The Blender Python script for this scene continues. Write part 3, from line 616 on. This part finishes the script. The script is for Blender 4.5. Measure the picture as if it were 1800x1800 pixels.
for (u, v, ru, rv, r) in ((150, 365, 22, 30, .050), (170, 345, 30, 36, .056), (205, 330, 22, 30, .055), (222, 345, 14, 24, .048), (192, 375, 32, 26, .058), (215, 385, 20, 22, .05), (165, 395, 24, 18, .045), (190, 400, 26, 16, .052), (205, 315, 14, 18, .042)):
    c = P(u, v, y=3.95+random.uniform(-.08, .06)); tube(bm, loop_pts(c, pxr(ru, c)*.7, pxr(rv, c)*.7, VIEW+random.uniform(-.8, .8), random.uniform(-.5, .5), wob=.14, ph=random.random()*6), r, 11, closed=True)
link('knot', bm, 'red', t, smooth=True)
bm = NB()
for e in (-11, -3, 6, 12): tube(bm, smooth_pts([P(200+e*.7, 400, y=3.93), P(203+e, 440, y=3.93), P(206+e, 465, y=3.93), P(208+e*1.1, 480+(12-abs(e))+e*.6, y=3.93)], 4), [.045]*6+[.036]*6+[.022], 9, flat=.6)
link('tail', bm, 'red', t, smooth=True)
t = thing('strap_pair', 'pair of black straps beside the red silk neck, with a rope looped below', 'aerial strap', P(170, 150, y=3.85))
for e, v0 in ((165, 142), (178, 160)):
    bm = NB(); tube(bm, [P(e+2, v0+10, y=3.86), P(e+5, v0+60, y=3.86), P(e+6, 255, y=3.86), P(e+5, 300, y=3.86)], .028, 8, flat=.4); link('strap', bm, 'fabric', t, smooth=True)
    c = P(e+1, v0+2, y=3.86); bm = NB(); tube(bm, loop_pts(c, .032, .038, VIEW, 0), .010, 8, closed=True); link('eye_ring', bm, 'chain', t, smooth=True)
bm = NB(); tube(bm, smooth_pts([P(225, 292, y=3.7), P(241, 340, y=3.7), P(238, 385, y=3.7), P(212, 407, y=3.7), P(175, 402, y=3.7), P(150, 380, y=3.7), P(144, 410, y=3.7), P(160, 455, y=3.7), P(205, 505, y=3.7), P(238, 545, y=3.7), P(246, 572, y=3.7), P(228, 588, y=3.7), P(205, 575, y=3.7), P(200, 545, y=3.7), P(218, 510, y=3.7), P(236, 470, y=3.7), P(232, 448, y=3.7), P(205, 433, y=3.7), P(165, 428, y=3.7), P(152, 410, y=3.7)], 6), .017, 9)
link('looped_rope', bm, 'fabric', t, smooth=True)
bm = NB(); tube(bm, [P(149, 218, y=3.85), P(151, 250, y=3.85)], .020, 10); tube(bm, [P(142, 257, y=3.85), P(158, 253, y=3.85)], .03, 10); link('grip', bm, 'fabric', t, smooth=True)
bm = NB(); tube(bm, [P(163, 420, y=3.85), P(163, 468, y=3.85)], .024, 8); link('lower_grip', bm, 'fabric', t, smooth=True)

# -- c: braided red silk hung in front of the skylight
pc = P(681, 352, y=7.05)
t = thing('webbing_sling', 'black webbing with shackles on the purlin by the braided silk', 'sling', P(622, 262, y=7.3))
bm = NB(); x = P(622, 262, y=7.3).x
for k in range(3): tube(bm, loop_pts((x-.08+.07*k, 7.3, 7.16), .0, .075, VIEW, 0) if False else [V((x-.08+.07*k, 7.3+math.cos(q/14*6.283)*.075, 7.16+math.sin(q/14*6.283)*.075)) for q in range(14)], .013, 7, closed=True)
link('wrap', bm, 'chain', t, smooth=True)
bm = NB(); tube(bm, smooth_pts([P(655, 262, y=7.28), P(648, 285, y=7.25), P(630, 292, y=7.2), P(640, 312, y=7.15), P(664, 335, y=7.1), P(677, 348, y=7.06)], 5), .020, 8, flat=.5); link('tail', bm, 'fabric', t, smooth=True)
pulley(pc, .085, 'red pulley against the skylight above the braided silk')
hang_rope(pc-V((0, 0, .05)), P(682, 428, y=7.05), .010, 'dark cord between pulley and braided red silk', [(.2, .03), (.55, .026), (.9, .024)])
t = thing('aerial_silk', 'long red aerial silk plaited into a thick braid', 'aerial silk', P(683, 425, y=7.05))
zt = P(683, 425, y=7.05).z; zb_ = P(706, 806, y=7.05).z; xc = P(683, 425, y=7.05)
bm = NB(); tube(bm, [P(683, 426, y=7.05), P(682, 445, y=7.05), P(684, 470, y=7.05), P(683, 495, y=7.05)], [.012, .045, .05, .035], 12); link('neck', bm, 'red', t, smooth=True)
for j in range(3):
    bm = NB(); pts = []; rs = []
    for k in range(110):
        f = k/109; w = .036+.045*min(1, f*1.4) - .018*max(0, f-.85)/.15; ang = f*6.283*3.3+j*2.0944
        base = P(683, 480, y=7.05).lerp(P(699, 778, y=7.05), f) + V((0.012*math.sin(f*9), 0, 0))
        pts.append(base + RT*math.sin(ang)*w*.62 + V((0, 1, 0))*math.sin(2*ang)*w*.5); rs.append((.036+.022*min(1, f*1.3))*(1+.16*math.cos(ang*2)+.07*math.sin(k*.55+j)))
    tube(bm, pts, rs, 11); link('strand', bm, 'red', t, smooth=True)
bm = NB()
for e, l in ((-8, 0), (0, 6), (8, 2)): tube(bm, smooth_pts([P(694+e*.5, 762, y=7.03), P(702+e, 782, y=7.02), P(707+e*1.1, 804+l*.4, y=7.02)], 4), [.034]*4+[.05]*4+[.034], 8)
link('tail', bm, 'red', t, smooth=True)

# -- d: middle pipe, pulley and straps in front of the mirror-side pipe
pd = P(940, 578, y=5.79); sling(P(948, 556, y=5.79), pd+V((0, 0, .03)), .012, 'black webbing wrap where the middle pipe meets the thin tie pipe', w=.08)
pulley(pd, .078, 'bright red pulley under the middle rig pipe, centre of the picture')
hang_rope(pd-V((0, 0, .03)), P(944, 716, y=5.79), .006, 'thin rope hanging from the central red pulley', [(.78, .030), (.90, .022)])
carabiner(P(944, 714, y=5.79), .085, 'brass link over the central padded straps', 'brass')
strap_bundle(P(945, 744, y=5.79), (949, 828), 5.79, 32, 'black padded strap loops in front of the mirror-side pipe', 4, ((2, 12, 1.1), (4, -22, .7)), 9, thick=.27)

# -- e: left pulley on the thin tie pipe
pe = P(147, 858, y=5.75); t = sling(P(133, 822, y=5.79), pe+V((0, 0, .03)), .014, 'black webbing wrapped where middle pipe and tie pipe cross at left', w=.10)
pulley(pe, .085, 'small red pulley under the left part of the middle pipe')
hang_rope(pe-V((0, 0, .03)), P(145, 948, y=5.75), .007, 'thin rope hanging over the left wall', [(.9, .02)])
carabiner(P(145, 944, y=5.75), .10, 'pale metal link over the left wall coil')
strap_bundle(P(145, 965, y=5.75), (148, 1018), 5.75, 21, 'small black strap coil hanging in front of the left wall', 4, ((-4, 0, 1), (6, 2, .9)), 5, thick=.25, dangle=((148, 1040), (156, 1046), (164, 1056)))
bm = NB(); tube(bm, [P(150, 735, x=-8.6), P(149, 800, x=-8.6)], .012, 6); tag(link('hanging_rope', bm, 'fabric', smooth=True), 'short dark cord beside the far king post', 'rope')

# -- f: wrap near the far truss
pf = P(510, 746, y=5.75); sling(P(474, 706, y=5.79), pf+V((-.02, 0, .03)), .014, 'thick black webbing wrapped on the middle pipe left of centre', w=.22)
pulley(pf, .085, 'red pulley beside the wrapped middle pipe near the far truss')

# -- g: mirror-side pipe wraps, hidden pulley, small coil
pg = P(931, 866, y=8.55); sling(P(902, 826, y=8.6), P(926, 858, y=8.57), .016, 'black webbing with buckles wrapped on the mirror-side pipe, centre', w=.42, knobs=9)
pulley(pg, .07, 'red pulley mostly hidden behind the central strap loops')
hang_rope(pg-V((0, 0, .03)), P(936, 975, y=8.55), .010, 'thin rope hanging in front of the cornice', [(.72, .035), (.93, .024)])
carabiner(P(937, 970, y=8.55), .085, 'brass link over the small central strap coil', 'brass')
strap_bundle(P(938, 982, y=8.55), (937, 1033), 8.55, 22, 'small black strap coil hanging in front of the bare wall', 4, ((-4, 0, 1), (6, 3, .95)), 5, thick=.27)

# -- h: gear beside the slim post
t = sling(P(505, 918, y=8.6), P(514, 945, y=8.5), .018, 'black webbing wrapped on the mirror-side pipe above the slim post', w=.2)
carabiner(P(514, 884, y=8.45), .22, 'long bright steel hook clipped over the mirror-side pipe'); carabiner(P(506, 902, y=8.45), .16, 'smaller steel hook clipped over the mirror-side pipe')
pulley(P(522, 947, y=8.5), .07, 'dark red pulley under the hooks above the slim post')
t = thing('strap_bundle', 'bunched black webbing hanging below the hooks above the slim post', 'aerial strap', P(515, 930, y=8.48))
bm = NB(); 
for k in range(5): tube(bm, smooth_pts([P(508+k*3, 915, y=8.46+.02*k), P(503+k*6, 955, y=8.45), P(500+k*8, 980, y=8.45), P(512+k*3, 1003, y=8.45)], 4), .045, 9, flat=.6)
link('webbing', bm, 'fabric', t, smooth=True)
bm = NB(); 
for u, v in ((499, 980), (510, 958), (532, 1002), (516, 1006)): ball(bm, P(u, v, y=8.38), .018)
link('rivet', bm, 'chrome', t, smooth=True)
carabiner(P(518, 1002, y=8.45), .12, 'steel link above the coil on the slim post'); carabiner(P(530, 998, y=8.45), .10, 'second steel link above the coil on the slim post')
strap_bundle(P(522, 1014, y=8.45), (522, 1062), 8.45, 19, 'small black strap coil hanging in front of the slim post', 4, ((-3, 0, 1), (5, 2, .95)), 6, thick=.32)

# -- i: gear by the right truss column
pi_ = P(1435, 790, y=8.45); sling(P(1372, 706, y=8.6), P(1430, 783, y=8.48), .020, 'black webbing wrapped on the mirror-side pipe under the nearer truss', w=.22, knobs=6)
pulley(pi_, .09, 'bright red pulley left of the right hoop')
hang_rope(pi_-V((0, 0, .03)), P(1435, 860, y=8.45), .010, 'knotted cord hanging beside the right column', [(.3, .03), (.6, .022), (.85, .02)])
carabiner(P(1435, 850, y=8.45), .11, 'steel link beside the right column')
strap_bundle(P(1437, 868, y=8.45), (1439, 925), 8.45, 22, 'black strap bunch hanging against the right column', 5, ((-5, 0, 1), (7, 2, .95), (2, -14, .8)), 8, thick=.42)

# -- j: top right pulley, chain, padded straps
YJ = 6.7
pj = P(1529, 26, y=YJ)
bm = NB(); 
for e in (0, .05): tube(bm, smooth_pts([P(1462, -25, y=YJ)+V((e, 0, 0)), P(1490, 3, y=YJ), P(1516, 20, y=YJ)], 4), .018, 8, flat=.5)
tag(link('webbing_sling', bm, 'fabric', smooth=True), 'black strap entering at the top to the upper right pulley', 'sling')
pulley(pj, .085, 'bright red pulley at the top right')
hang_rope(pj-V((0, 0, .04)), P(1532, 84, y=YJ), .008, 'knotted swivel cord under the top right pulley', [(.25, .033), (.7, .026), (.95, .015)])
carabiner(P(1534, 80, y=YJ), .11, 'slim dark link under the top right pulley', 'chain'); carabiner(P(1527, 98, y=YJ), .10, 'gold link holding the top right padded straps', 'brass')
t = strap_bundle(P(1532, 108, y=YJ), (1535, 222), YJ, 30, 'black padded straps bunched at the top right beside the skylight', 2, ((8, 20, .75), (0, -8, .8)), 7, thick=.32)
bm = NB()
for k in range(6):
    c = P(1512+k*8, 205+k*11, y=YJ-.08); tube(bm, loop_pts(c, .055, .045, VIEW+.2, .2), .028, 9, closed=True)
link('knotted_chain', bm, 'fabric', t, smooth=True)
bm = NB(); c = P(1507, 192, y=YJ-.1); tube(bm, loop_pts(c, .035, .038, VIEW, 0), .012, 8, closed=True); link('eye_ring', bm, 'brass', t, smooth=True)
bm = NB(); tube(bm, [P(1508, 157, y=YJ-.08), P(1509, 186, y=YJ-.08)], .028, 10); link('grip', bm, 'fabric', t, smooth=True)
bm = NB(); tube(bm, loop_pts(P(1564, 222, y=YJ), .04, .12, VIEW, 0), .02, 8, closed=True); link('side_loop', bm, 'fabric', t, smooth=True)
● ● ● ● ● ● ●
## [WHAT IS NEEDED]
Report how many lines in the listing include the word "picture". Give nothing but the count.

## [THE OUTPUT]
2